### DATA EXTRACT:
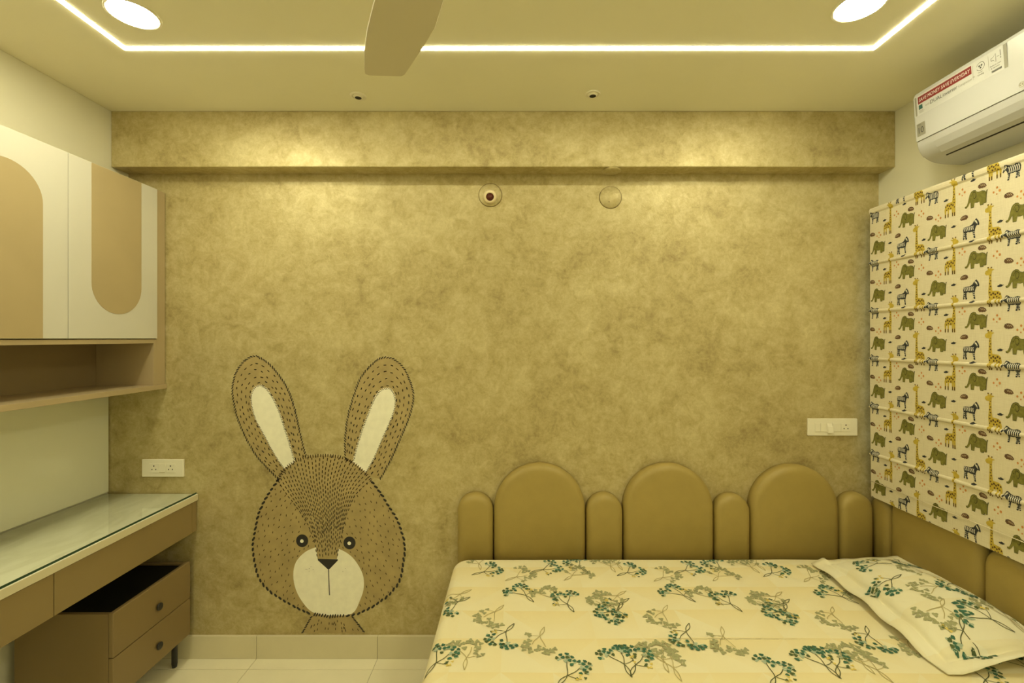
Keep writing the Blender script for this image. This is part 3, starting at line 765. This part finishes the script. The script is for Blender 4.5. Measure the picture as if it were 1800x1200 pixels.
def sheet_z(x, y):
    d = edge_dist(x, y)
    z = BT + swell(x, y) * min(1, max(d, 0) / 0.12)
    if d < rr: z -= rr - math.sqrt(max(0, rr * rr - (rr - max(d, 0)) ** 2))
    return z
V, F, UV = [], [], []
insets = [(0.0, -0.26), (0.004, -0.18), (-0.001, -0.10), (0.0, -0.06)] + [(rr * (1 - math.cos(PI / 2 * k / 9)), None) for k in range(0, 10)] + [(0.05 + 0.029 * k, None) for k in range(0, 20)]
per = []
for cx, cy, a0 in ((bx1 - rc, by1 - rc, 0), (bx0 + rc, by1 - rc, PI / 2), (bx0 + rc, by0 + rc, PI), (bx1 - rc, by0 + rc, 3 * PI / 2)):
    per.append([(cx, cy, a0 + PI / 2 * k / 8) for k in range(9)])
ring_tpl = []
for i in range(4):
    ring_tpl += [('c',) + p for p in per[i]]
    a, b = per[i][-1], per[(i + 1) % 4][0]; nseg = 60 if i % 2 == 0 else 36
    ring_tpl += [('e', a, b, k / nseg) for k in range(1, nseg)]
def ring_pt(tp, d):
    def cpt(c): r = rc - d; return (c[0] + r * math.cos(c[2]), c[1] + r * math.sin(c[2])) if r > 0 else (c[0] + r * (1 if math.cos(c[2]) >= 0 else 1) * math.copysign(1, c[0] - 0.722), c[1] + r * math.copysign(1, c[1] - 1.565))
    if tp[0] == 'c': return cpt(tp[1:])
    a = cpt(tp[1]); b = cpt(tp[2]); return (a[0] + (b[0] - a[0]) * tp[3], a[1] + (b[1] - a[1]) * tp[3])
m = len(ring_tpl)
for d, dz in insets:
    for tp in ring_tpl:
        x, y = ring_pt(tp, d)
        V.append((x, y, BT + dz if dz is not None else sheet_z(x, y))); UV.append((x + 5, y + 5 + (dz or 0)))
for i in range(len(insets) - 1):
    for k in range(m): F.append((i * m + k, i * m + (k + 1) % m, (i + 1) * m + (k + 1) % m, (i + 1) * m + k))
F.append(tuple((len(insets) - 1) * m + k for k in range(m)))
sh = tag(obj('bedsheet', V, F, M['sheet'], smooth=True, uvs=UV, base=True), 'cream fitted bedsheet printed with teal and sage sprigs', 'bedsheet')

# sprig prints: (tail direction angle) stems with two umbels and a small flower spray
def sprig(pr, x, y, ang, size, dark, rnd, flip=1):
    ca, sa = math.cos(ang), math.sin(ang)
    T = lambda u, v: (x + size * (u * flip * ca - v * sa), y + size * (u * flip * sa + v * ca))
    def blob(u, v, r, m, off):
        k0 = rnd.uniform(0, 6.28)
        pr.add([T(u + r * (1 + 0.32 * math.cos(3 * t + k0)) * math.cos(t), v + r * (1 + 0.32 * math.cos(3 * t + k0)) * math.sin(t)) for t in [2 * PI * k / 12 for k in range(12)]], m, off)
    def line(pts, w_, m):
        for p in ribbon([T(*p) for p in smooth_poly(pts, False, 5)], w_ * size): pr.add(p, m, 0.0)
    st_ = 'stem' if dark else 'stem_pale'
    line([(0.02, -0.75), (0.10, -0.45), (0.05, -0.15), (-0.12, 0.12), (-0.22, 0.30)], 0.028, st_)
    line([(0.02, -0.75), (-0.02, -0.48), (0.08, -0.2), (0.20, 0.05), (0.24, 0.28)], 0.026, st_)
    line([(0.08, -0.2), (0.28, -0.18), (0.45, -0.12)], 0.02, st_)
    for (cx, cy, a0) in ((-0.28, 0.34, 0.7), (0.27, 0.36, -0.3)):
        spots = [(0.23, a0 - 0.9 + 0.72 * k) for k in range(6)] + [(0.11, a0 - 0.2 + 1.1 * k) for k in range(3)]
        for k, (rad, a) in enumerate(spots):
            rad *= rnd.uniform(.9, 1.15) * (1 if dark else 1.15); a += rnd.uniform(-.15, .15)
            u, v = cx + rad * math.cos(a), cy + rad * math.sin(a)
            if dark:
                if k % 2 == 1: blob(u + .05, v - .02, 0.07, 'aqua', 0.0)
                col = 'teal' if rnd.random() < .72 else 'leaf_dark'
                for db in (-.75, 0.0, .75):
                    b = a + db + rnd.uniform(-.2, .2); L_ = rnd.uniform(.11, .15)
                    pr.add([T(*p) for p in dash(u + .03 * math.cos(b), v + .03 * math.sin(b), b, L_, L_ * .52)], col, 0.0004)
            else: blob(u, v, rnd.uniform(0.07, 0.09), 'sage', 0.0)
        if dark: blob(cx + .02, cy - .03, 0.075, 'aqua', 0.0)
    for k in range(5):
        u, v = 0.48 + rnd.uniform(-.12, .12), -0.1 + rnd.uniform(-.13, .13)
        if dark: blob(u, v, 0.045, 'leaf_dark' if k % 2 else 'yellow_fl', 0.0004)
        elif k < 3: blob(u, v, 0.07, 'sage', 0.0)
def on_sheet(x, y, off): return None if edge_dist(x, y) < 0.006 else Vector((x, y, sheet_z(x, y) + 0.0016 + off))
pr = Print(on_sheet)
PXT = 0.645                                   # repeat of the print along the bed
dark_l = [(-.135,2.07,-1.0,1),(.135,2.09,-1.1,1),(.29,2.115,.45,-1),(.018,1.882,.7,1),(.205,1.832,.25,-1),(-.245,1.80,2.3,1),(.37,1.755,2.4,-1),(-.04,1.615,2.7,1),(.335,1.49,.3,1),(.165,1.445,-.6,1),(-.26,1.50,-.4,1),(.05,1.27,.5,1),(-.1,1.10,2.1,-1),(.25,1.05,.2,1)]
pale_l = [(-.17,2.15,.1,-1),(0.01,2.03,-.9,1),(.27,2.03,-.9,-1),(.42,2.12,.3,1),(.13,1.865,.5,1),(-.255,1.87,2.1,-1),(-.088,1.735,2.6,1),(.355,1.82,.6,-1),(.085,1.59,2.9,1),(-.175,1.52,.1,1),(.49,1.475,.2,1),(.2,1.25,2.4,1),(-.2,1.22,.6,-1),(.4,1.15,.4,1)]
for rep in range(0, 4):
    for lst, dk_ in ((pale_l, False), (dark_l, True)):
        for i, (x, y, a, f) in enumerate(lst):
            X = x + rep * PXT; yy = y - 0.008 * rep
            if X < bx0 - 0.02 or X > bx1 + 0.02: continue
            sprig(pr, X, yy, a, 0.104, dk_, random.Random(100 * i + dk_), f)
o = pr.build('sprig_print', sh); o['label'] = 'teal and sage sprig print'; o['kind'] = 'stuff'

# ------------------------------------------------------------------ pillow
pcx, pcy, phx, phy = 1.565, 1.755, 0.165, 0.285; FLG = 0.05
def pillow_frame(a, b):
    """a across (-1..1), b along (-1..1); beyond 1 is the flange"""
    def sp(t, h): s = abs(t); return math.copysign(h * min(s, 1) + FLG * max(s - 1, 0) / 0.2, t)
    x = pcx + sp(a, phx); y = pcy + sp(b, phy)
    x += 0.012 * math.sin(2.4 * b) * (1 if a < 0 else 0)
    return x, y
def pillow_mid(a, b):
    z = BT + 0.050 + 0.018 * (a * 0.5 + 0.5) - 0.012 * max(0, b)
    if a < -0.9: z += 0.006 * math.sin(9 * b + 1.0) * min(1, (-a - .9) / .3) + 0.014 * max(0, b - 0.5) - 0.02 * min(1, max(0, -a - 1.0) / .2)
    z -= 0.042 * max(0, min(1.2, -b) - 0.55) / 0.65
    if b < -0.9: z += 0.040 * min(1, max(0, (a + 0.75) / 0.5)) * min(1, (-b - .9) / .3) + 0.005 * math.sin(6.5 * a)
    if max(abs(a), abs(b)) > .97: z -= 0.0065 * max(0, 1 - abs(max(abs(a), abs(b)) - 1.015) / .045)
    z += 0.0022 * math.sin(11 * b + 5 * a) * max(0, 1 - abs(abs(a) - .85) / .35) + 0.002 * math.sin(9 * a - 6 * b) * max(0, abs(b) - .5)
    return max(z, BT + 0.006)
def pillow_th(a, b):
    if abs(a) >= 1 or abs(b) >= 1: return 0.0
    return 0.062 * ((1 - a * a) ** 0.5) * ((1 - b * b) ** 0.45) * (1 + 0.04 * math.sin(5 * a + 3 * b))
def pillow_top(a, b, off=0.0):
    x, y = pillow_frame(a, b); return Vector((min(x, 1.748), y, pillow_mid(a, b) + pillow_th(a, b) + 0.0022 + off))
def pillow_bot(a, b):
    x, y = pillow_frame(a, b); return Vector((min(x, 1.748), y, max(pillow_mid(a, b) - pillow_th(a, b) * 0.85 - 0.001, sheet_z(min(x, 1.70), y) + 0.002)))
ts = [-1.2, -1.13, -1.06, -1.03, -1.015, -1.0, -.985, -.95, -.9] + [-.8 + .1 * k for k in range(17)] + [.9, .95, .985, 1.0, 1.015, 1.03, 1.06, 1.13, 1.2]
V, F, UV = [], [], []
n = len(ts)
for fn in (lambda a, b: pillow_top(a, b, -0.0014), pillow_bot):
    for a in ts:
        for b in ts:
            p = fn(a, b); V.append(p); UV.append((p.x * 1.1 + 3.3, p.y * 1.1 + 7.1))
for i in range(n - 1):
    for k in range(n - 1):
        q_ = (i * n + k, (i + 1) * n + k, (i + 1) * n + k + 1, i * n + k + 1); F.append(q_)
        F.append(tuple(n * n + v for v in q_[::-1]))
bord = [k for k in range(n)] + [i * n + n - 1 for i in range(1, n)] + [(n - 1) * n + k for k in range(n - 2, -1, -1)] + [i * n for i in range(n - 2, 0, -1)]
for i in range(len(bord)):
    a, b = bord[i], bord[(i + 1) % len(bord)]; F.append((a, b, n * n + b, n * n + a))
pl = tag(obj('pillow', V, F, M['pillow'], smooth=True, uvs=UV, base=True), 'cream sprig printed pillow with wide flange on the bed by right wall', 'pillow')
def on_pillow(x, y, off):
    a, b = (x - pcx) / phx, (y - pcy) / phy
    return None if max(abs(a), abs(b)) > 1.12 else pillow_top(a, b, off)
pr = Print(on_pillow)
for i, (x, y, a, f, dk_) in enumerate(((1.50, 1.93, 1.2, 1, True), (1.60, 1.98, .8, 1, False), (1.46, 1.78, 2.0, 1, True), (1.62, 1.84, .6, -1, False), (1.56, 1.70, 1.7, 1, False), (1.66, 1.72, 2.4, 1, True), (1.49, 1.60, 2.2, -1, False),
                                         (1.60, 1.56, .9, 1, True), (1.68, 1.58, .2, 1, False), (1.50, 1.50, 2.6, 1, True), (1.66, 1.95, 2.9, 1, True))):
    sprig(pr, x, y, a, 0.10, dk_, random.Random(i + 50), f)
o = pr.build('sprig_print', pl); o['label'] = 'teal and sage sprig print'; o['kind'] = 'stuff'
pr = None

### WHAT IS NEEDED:
Your task is to reproduce exactly the lines from the start of the data above through the line containing "sage sprigs', 'bedsheet')", leaving every picture out.

### THE ANSWER:
Keep writing the Blender script for this image. This is part 3, starting at line 765. This part finishes the script. The script is for Blender 4.5. Measure the picture as if it were 1800x1200 pixels.
def sheet_z(x, y):
    d = edge_dist(x, y)
    z = BT + swell(x, y) * min(1, max(d, 0) / 0.12)
    if d < rr: z -= rr - math.sqrt(max(0, rr * rr - (rr - max(d, 0)) ** 2))
    return z
V, F, UV = [], [], []
insets = [(0.0, -0.26), (0.004, -0.18), (-0.001, -0.10), (0.0, -0.06)] + [(rr * (1 - math.cos(PI / 2 * k / 9)), None) for k in range(0, 10)] + [(0.05 + 0.029 * k, None) for k in range(0, 20)]
per = []
for cx, cy, a0 in ((bx1 - rc, by1 - rc, 0), (bx0 + rc, by1 - rc, PI / 2), (bx0 + rc, by0 + rc, PI), (bx1 - rc, by0 + rc, 3 * PI / 2)):
    per.append([(cx, cy, a0 + PI / 2 * k / 8) for k in range(9)])
ring_tpl = []
for i in range(4):
    ring_tpl += [('c',) + p for p in per[i]]
    a, b = per[i][-1], per[(i + 1) % 4][0]; nseg = 60 if i % 2 == 0 else 36
    ring_tpl += [('e', a, b, k / nseg) for k in range(1, nseg)]
def ring_pt(tp, d):
    def cpt(c): r = rc - d; return (c[0] + r * math.cos(c[2]), c[1] + r * math.sin(c[2])) if r > 0 else (c[0] + r * (1 if math.cos(c[2]) >= 0 else 1) * math.copysign(1, c[0] - 0.722), c[1] + r * math.copysign(1, c[1] - 1.565))
    if tp[0] == 'c': return cpt(tp[1:])
    a = cpt(tp[1]); b = cpt(tp[2]); return (a[0] + (b[0] - a[0]) * tp[3], a[1] + (b[1] - a[1]) * tp[3])
m = len(ring_tpl)
for d, dz in insets:
    for tp in ring_tpl:
        x, y = ring_pt(tp, d)
        V.append((x, y, BT + dz if dz is not None else sheet_z(x, y))); UV.append((x + 5, y + 5 + (dz or 0)))
for i in range(len(insets) - 1):
    for k in range(m): F.append((i * m + k, i * m + (k + 1) % m, (i + 1) * m + (k + 1) % m, (i + 1) * m + k))
F.append(tuple((len(insets) - 1) * m + k for k in range(m)))
sh = tag(obj('bedsheet', V, F, M['sheet'], smooth=True, uvs=UV, base=True), 'cream fitted bedsheet printed with teal and sage sprigs', 'bedsheet')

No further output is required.